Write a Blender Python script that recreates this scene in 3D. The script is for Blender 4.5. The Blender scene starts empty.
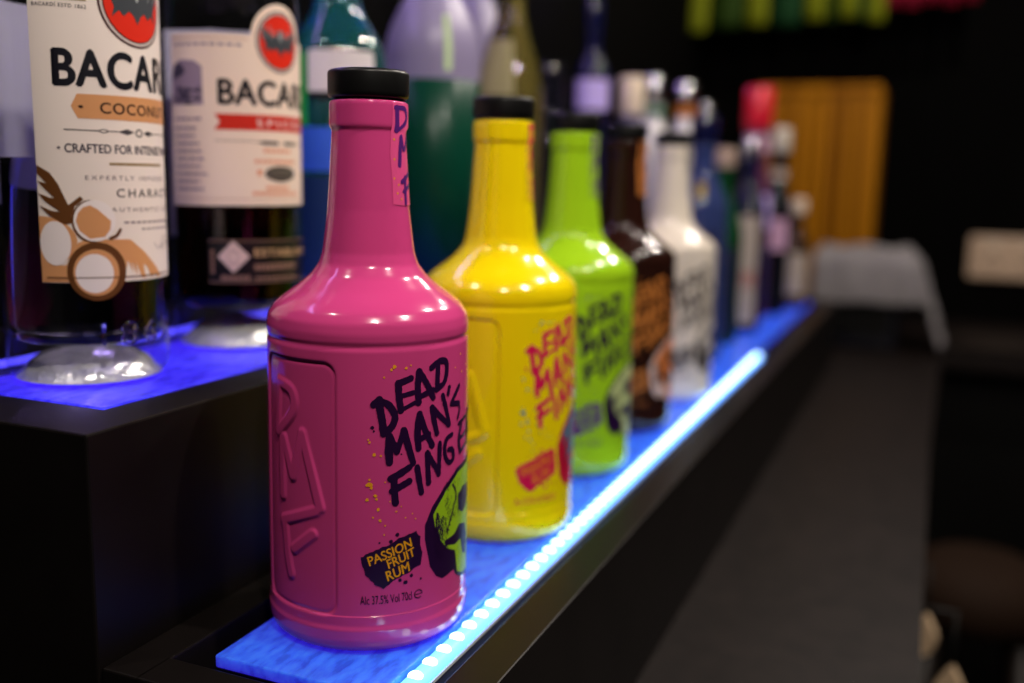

:::::

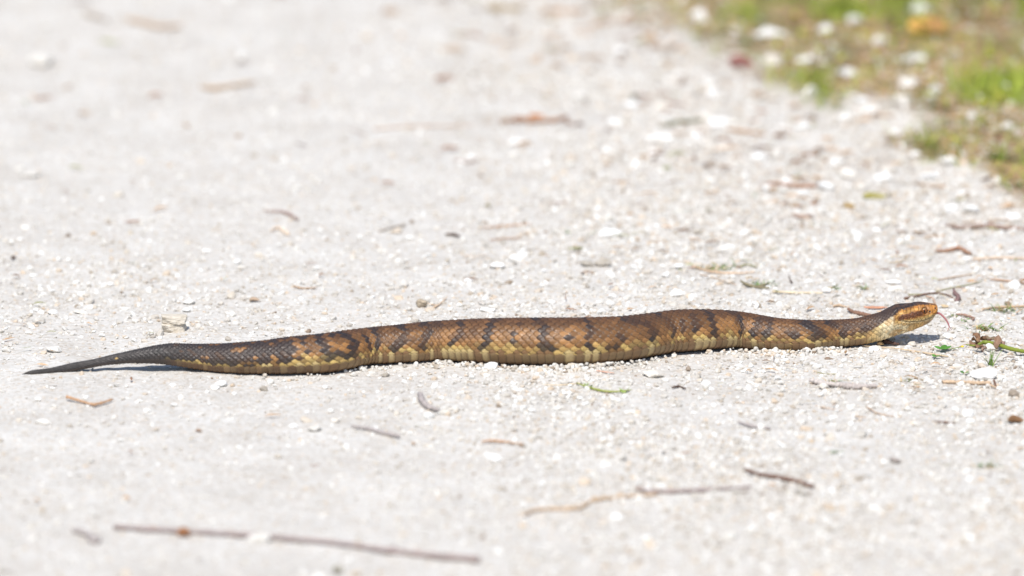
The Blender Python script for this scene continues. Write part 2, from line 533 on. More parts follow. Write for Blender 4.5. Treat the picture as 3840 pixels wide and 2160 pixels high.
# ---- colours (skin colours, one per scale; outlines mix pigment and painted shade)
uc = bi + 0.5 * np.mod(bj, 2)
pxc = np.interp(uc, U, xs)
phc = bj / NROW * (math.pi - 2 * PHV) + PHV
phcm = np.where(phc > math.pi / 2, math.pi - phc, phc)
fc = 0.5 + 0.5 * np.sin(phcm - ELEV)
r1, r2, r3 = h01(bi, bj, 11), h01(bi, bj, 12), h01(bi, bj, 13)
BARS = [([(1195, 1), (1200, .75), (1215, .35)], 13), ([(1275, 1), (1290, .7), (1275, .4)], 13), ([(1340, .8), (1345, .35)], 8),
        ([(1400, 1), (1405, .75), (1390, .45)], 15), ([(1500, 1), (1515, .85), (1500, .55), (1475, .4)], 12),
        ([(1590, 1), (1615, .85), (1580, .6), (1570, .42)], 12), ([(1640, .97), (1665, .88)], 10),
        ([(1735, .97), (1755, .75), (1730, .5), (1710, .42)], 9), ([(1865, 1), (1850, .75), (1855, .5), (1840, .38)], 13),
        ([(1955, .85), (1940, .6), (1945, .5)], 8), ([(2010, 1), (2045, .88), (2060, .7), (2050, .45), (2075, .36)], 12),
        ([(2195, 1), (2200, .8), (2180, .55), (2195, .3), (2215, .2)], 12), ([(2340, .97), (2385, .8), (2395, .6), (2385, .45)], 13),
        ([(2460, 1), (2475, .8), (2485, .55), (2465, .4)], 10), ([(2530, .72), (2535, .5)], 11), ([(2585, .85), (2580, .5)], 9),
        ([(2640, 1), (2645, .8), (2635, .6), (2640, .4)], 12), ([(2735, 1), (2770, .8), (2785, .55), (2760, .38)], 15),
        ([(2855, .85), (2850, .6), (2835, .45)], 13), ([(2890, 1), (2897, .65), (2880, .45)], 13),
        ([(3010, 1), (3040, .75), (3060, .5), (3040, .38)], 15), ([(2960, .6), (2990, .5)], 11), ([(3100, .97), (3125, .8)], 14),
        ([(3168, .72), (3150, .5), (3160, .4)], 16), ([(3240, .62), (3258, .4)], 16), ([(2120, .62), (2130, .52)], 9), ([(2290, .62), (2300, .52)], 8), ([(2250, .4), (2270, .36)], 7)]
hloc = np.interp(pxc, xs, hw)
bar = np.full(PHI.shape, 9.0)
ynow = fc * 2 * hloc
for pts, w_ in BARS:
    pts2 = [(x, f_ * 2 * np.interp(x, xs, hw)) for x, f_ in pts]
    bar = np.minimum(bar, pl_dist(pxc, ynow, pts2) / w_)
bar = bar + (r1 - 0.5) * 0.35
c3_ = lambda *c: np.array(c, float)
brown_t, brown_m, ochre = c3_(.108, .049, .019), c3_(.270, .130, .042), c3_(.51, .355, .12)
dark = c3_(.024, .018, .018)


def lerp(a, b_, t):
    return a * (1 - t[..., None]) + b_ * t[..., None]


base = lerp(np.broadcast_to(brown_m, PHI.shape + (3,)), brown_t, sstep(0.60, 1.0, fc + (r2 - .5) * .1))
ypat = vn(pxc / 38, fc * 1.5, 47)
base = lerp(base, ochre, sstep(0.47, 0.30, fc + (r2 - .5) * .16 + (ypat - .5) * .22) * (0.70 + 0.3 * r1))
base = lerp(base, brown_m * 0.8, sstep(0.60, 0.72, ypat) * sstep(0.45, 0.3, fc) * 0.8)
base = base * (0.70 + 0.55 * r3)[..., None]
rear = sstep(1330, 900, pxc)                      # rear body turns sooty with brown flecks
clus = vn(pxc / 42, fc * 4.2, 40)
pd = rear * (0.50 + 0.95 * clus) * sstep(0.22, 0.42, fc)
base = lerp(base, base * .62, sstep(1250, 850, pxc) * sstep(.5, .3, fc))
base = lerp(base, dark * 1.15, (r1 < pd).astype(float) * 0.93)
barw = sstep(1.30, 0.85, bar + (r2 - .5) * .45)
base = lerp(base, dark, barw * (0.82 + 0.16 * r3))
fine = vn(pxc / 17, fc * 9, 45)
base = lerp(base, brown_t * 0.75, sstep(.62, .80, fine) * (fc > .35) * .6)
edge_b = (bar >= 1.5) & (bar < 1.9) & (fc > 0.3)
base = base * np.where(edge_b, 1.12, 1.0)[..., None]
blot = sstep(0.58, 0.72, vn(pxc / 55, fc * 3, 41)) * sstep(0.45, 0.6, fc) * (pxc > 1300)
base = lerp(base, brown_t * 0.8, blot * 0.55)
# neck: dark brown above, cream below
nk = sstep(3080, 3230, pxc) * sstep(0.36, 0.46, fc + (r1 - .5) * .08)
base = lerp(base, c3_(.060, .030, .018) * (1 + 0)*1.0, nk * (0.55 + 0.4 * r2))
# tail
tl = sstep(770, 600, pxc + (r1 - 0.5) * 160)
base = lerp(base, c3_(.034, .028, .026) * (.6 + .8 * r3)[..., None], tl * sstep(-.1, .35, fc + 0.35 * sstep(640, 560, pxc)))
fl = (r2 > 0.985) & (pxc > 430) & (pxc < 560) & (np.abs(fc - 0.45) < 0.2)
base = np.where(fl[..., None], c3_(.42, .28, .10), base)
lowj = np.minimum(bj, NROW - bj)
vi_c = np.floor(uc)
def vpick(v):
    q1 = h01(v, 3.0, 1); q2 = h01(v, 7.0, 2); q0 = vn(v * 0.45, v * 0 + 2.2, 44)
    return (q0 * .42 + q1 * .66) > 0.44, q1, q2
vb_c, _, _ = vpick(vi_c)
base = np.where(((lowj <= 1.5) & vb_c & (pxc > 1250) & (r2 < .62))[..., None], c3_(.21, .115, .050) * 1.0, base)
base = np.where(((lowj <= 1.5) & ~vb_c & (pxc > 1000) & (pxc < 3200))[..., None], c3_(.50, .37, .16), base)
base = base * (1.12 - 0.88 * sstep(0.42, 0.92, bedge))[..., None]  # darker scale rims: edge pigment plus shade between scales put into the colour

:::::

** TASK STATEMENT **
Check each line of the records for "this" and copy the ones that contain it.

** SOLUTION **
Write a Blender Python script that recreates this scene in 3D. The script is for Blender 4.5. The Blender scene starts empty.
The Blender Python script for this scene continues. Write part 2, from line 533 on. More parts follow. Write for Blender 4.5. Treat the picture as 3840 pixels wide and 2160 pixels high.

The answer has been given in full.